Veya çay en kısa şiirdir, dem tutmasını bilenlere...

Keşkeleri unutturan, umudu har ateşle besleyendir.

Benim sana verebileceğim çok bir şey yok aslında.

Çay var içersen, ben var seversen, yol var gidersen… der sevdiğine Aşık Veysel.

Bu nedenle eskimeyenlerimiz bizlere çay ve çaydanlık üzerinden tebessüm ederek tefekkür etme bâbında;

Çayın alt demliği kaynanadır, sürekli fokurdar, yerinde durmaz dikkat edilmezse taşar.

Çayın üst demliği gelindir. Alt demlik kaynadıkça üstte de harâret artar ama zamanla olgunlaşır, demlenir.

Gelinin kocası bardaktır, hem alt hem üst demlikten nasîbini alır. Biraz kaynana biraz gelin doldurur, denge çayın rengindedir.

Çocuklar çayın şekeridir, tat verir çok şeker tadı bozar.

Görümce çayın kaşığıdır, ortalığı karıştırır gider.

Kayınpeder çay tabağıdır. Çayın ne demine ne suyuna karışır. Bir kenarda oturur, arada boşaltılması gerekir.” Demek suretiyle durumumuzu teşbih sanatı ile ne güzel hikâye ederler.

1900’lü yıllara kadar çayı tanımayan ve tam bir “kahve tiryâkisi” olan vatanımda bugün çay, sudan sonra en sık tüketilen içecektir. Başımızın tacıdır. Kutsaldır ve dâhî millidir. Atmadan tutmadan özenle saklamak, demlemek ve yudumlamak gerekir.

Şâire sormuşlar, “Yüz mü güzel olmalı huy mu?”

Şâir cevap vermiş “Çayı güzel olmalı, çay önemli!”

Onun için; Yine eskimeyenlerimiz Çayı ruhuna uygun emeklerle demlemeli. Her şeyi sallayan çaya elini sürmemeli.

“Çay demleyecek kişi önce güzel bir abdest alacak. Mutfağın kapısına gelecek. 25 Estağfirullah çekecek, ibâdetten önce ehl-i irfânın yaptığı gibi.

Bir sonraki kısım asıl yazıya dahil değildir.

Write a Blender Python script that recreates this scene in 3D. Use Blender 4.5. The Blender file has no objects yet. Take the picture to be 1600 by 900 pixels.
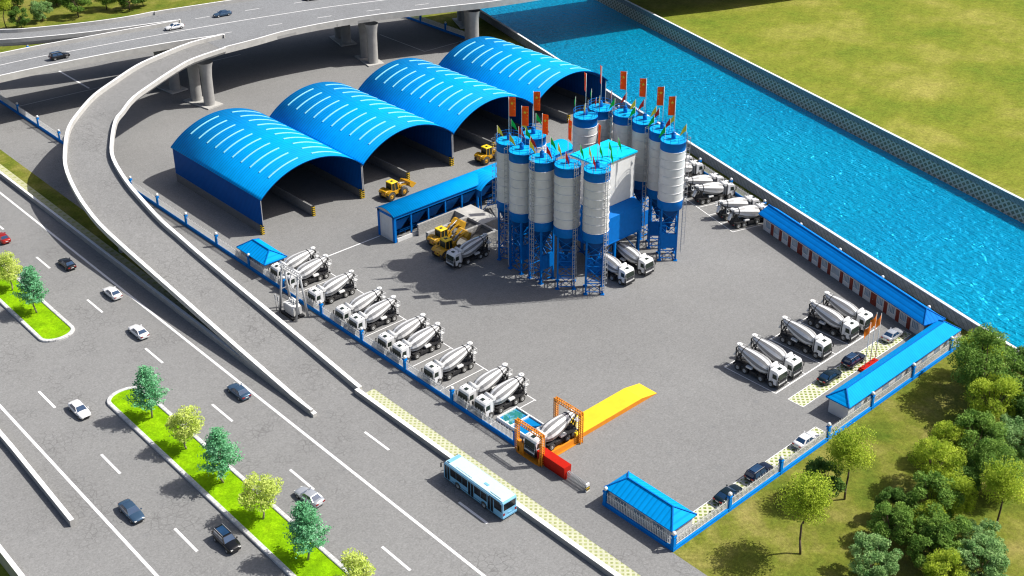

Kalbinden niyet edecek “Niyet ettim Allah rızası için çay demlemeye” Bismillah deyip sağ ayakla mutfağa girecek.

Suyu doldururken: “Allahümme salli alâ seyyidinâ Muhammed” diyecek. Çayı atarken Fâtıma anamızın eli olsun diyecek, ateşi yakarken, şu ateşin suyu kaynattığı gibi kalbimizi de aşkının ateşiyle pişir Ya Rabbi diye niyaz edecek.

Çayı doldururken iki kişiye ikram edilecekse, üçüncü bir boş bardak daha koyacak oraya O’da sevgili için (s.a.v.) belki gelir, gelmese de muhabbetini gönderir” diyerek çay demleme sanatını öğretirler bizlere.

Çay çok, çok önemli dostlar!

“Gelseydin bir çay içimi, sen çay dökseydin, ben de içimi…” der Sabahattin Ali…

Bir bardak çay kadar kolay aslında hayat. Suyu ısınanı demlemeye terk etmek, yeterince kararanı bardak bardak tüketmek gerek.

Gönlünde dert olanın çayı demli olur.

Neyse ki çayın demi var; hayatın gamına inat!